Apr 23, 2008 22:43
people who don't appreciate poetry, and call it shit. you can not appreciate poetry and leave it alone, but calling it shit is another thing. i suppose everyone does this to some sort of art or some sort of thing. you may not say it, but you think it. i know someone here thinks that something is shit -- what say you? john cage's music? 3'43 seconds of silence? SHIT! honking and coughing and scraping? SHIT!* whatever, point is, people've got their opinions, but for goodness sakes, man, be a little less napalm-the-shit-out-of-it about the subject!
"Uggh. I read that poem for the first time in 8th grade and it's so awful...I'm at a loss. Poetry is not simply throwing words together. Honestly, what the hell?

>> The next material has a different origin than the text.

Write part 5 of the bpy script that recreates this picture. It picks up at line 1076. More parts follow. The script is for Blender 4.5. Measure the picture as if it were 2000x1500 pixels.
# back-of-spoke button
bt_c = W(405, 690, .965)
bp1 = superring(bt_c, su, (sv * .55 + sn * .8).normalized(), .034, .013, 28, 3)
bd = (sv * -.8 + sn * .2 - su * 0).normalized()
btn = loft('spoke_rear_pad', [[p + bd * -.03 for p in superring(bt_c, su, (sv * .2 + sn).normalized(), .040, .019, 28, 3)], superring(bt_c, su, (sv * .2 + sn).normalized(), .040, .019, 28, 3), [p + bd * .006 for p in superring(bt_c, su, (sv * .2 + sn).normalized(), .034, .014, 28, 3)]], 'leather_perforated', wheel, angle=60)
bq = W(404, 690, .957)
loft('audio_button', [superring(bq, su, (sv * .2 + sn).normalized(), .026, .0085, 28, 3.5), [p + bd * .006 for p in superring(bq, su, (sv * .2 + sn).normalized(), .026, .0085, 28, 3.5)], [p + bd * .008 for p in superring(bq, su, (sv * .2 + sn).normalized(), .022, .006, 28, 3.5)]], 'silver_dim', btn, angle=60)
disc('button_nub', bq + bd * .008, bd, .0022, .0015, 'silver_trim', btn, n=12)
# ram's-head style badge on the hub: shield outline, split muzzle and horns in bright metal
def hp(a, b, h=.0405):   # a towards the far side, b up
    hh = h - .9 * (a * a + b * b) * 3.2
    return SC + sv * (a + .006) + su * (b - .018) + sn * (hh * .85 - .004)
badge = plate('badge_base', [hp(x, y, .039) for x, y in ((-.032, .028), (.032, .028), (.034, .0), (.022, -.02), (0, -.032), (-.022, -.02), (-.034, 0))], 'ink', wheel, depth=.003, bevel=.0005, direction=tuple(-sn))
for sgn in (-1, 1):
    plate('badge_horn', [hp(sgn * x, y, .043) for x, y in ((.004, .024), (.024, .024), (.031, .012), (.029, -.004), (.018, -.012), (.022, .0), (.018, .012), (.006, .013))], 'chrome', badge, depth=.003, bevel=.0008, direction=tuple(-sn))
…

At least you didn't post his wheelbarrow piece.
NOTHING DEPENDS ON THE FRIGGIN' WHEELBARROW!
I know, all of you poetry snobs will disagree.
But the fact that HE was published when there are so many poets IMMENSELY better who haven't been is infuriating.
Makes me grind my teeth down to the jawbone."
for those of you who forgot AP English (or regular English, for that matter,) we're talking about William Carlos Williams and two of his biggest poems that everyone knows, and have therefore become infamous: "This is Just to Say" and "The Red Wheelbarrow." so here's the deal, we all know about the plums and how delicious they were, and let's not over-analyze things...he loved the plums. so sweet, so cold.
so what of it? my theory about this is that people take poetry's symbolic rap for granted. they think that since poetry is "high" art that putting something in such simple terms can't be so damn easy. that it's gotta be harder. and so when they see something like this, where the freaking point is that the plums were really really good, people can't believe their eyes. "how is this poetry?" they say.
How is this poetry? simply put, it's poetry because it was set into lines, put into a rhythm, and then read as if it were poetry. that's a lame excuse, huh? because it's so simple is part of the point -- i believe -- of the poem. simplicity. desire for nothing more than a plum. that temptation, and resulting guilt. sounds fancy in those words, but putting it into more simpler terms, plums = delicious, delicious = tasty, after-thought = oops, those were yours, weren't they? shoot. and that's how simple our desire can be. how desires like this are so easily passed over is something this poem -- possibly -- can point out, and that complex desires like love or whatever don't even enter the equation. there's no room for it. it's desire-consequence-guilt. which can enter into all the other things that're out of the equation in the first place.
plus the fact that this is done in the simplest American English possible. that was also a point of Williams's, simple, plain American language. a native poetry.
looking at the comment above, it really grinds my gears to see people ignore the fact that poetry can be really, really simple. that poetry, in essence, is all about understanding one thing that grabs you in the poem, following the logic, and then thinkin about it all a little later. poetry's number one is enjoyment of words. number two is the thinking part. pretty much always.
and thusly ends my teacherly lesson and theory of poetry.